NUMERICAL METHODS OF PHYSICS

Academic Year 2017/2018 - 2° Year
Teaching Staff: G. G. N. ANGILELLA
Credit Value: 6
Scientific field: FIS/02 - Theoretical physics, mathematical models and methods
Taught classes: 42 hours
Term / Semester:

Learning Objectives

Several physical problems of interest are proposed, which provide examples of standard mathematical problems. These, in turn, provide examples of standard numerical techniques, which are sometimes also implemented by means of computer codes. At the various levels of interest (physical, mathematical, numerical and, where available, in programming), different sources of “approximation” are presented and critically examined.


Detailed Course Content

Approximation and interpolation of functions. Polynomial interpolation. Interpolation formulas according to Lagrange and to Newton.

Numerical error: point and global error. Scalar products and norms in functional spaces.

Orthonormal bases in linear spaces. Classical orthogonal polynomials. Legendre, Hermite, Laguerre, Chebyshev polynomials. Generating function. Rodriguez formula (for the Hermite polynomials). Multipole expansion. Central fields generated by a mass or charge distribution. Development of functions in Legendre polynomials.

Numerical derivation and integration. Newton-Cotes formulas. Trapeze method. Simpson method. Adaptive integration (hint). Monte Carlo method (hint).

Zero finding. Bisection method. Convergence order. Secant method. Newton-Raphson method. The Babylonian algorithm and other examples.

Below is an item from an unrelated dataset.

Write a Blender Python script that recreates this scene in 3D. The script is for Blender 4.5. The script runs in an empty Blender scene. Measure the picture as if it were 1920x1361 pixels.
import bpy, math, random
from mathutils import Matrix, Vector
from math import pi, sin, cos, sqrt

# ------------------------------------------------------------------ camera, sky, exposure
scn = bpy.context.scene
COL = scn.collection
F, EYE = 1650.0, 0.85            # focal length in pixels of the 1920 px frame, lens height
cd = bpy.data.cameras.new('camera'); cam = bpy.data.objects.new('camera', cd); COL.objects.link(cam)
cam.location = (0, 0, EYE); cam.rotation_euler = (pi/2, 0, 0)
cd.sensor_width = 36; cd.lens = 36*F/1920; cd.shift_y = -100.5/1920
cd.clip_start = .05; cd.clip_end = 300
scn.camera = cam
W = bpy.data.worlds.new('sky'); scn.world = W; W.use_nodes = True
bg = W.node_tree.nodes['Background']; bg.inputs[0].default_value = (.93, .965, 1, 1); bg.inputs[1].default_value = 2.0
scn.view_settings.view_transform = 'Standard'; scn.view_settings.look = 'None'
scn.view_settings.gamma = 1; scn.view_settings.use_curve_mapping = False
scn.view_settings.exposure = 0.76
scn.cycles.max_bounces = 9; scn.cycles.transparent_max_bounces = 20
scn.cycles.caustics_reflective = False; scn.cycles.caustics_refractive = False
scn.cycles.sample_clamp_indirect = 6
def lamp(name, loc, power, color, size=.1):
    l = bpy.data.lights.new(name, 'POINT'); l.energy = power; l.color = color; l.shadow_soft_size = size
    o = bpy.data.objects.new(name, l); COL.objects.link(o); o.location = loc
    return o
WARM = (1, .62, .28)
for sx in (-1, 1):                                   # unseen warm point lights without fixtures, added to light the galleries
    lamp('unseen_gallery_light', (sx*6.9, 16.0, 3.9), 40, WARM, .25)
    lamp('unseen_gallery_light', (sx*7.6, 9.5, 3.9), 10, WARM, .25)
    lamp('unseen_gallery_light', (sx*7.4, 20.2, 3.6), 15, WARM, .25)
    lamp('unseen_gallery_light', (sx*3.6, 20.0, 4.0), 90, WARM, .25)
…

Ordinary differential equations (ODE). Physical examples. Picard-Lindelöf theorem. Lipschitz condition. Picard method. Continuous dependence on initial data values. Euler method. Local and global truncation error. Heun, implicit Euler, and Runge-Kutta methods. Symplectic methods.

Numerical solution of the Schrödinger equation: Numerov method. Case of the harmonic oscillator, of the potential well, and other confining potentials.

Systems of linear equations: direct and iterative methods. Cramer method. Laplace algorithm for the determinant of a matrix. Computational complexity: polynomial and non-polynomial. Stirling formula. Factorial of a number in terms of Euler's Gamma function. Saddle-point approximation for the numerical estimate of integrals. Gauss-Jordan method and its computational complexity. Power sums. LU factorization method. Iterative methods. Convergence criterion. Matrix norms. Jacobi and Gauss-Seidel methods. Sparse and dense matrices. Successive over-relaxation.

Eigenvalues and eigenvectors (reminder). Spectral representation. Relevance of symmetries in physics. Graphs: adjacency matrix. Google and Perron-Frobenius theorem (hint). Applications to Internet and the search engines. Power method. Normal modes of a one-dimensional chain of harmonic oscillators: periodic case. Analytical solution for a homogeneous chain. Bands. Continuum limit. Long wavelength limit. Sound velocity. Acoustic modes. Normal modes of a one-dimensional chain of harmonic oscillators: quasi-periodic case. Quasicrystals. Numerical solution for the Fibonacci chain.

Partial differential equations (PDE). PDE of physical relevance. Classification (hint). Local and global formulation of a physical law. Examples of PDE from physics: Maxwell equations. General problem of the electrostatics. Poisson equation: Dirichlet and von Neumann problems. Poisson equation: variational derivation. Discretization of the Poisson equation and of the electrostatic energy. Richardson method. Convergence criterion. Liebmann method.

Discrete Fourier Transforms (DFT). Numerical solution of the Poisson equation via DFT.


Textbook Information

S. E. Koonin, D. C. Meredith, Computational physics (Addison-Wesley, Redwood, 1990).

G. Naldi, L. Pareschi, G. Russo, Introduzione al calcolo scientifico (McGraw-Hill, Milano, 2001).

J. F. Epperson, Introduzione all'analisi numerica (McGraw-Hill, Milano, 2003).